The deal, announced Nov. 18, will put the Fiesta, Orange and Sugar Bowls on the total sports network from January 2011 through January 2014, as well as the BCS championship game in 2011, 2012 and 2013. As such, college football's top games will migrate to cable from broadcast TV, where they will continue to be televised on Fox through 2010.

The pact, said to be worth some $500 million, followed a Nov. 17 decision by Fox — whose counter offer reached $100 million annually and came to include FX as a home for some of the games — not to match the ESPN bid.

George Bodenheimer, president of ESPN and ABC Sports, said on the conference call announcing the agreement that the pact would not result in any surcharge for distributors. ESPN collects more than $3 in monthly subscriber fees, the most in basic cable.

Bodenheimer called the championship rights deal the “icing on the cake” for ESPN, which televises college football 365 days per year and will lead to further growth for the BCS. He said the Rose Bowl, which has a contract with ABC through 2014, will remain on the broadcast network through 2010, noting that ESPN has not yet determined its schedule beyond that juncture.

Asked about ESPN's position on a college football playoff — President-elect Barack Obama has voiced his support for an eight-team system — Bodenheimer said that was “a decision for the university presidents and conferences.”

As is the case with most of ESPN's rights pacts of late, the BCS agreement extends to a variety of properties, including radio, digital, international vehicles, plus the marketing end for the 15 BCS games over the aforementioned time frame.

On the digital side, ESPN.com will operate the official BCS Web site, bcsfootball.org.

In addition, the games may be simulcast online on ESPN360.com and on ESPN Mobile TV.

Bodenheimer, on the conference call, said ESPN would be utilizing those platforms, but did not specify how.

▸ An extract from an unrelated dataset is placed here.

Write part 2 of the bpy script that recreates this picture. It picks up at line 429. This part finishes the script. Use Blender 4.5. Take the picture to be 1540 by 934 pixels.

He did note that the company would be mindful of what it does on “the Internet because that impacts our relationship with cable operators.”

The pact also allows ESPN to make BCS games available after the fact on affiliates' video-on-demand platforms and via audio and video podcasts.

John Swofford, BCS coordinator and Atlantic Coast Conference commissioner, said on the call that Fox currently holds the same multimedia rights that ESPN will possess under the new contract.

Fox, according to sources, has turned a profit with the BCS through the first two years of its contract, which averages about $82 million per year.

Many of the reporters on the BCS conference call questioned the loss of another major broadcast sports property to cable. ESPN last week sealed an eight-year deal valued at $200 million for the rights to the four rounds of the British Open golf championships, beginning in 2010. Meanwhile, the bulk of the NBA playoffs air on TNT and ESPN, while TBS presents most of MLB's postseason.

“ESPN bailed out college football,” quipped one sports industry executive, who noted that the sports behemoth's multiplatform push for college football and the BCS could rub up against its growing list of properties. “Everything is becoming self-contained within one family of networks.”

He also took a swing at ESPN's multiplatform emphasis, pointing out that the most of NBC Universal's success with the Beijing Olympics was tied to the Peacock. “Some 90% of the eyeballs came from NBC and 85% of that was in primetime,” the executive said. “That's where they were charging the $400,000 to $500,000 per commercial.”

Bodenheimer, emphasized that ESPN's multimedia approach is how sports fans tap into athletics today and will increasingly do so in the future. He said the BCS acquisition will enhance a sport that is growing in ratings, attendance and media coverage. He also pointed out that 95% of the viewers who watched last year's BCS title game, in which LSU routed Ohio State, had “cable or satellite hook-ups.”

Both Swofford and Bodenheimer said they anticipated the differential between the U.S. 114 million TV household universe and ESPN's 98 million homes would continue to dissipate in the days before 2011, accelerated by the Feb. 17, 2009, transition from analog to digital TV.